New Zealand economy faces risks from rising home prices, trade tensions: OECD

WELLINGTON (Reuters) - The Organisation for Economic Cooperation and Development (OECD) said on Tuesday that soaring house prices and global trade tensions are some of the key risks facing New Zealand's economy.

New Zealand's house prices have soared more than 50 percent over the past decade, and almost doubled in its biggest city, Auckland, raising concerns that high mortgage debt could pose a systemic risk if the market turns down sharply.

The OECD bi-annual survey released on Tuesday said the main domestic risk for New Zealand was a housing market correction.

"The effects of a contraction would be magnified by the elevated household debt levels resulting from sustained house price increases," the report said.

Real house prices have soared and are much higher than other OECD countries such as Canada and Australia, the survey showed.

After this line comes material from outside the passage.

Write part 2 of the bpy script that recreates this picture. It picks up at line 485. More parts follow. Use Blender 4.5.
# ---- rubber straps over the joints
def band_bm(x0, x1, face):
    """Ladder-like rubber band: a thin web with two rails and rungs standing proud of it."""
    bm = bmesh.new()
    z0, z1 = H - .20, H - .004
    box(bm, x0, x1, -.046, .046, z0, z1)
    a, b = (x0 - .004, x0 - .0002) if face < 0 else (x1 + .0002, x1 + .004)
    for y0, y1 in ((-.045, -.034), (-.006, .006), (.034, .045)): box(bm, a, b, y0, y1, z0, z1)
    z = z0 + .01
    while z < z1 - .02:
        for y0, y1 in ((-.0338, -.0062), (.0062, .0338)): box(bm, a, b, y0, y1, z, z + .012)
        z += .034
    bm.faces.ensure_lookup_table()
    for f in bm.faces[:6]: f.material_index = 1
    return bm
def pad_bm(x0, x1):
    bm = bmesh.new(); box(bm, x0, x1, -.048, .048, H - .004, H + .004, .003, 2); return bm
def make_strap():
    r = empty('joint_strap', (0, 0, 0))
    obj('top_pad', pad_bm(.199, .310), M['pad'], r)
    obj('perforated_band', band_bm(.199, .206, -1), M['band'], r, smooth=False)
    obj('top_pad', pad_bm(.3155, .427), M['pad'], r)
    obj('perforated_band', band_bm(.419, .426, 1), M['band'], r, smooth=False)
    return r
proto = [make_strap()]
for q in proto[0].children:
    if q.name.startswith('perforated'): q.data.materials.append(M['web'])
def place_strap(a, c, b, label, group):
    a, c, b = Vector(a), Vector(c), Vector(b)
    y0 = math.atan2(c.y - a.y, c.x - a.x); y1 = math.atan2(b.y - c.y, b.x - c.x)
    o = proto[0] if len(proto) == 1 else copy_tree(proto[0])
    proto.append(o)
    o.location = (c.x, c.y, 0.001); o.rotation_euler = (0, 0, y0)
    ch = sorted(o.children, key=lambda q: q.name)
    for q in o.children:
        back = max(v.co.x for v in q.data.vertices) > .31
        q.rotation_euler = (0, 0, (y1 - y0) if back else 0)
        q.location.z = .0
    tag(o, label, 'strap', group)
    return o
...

New Zealand's centre-left government, which took office in 2017, has taken some measures to improve housing supply including a new government project to build affordable housing, called KiwiBuild.

But tight regulations have disrupted building activity, which has constrained the supply of new housing, the survey said.

"In housing, the new Urban Development Authority will cut through red tape to increase housing supply," Finance Minister Grant Robertson said in response to the findings of the survey.

The report also said rising trade restrictions internationally could have "substantial negative repercussions" for New Zealand as a small open economy highly exposed to international commodity prices.

New Zealand has expressed concerns over the growing U.S.-China trade tensions and was flagged as one reason for the central bank's interest rate cut in May.

Growth has slowed from the high rates recorded in 2015 and 2016 to around 2.5%, just under OECD's estimates of potential growth, it said, while private consumption growth has softened as immigration fell from its peak.

Low business confidence has contributed to weak business investment, despite capacity constraints, it added.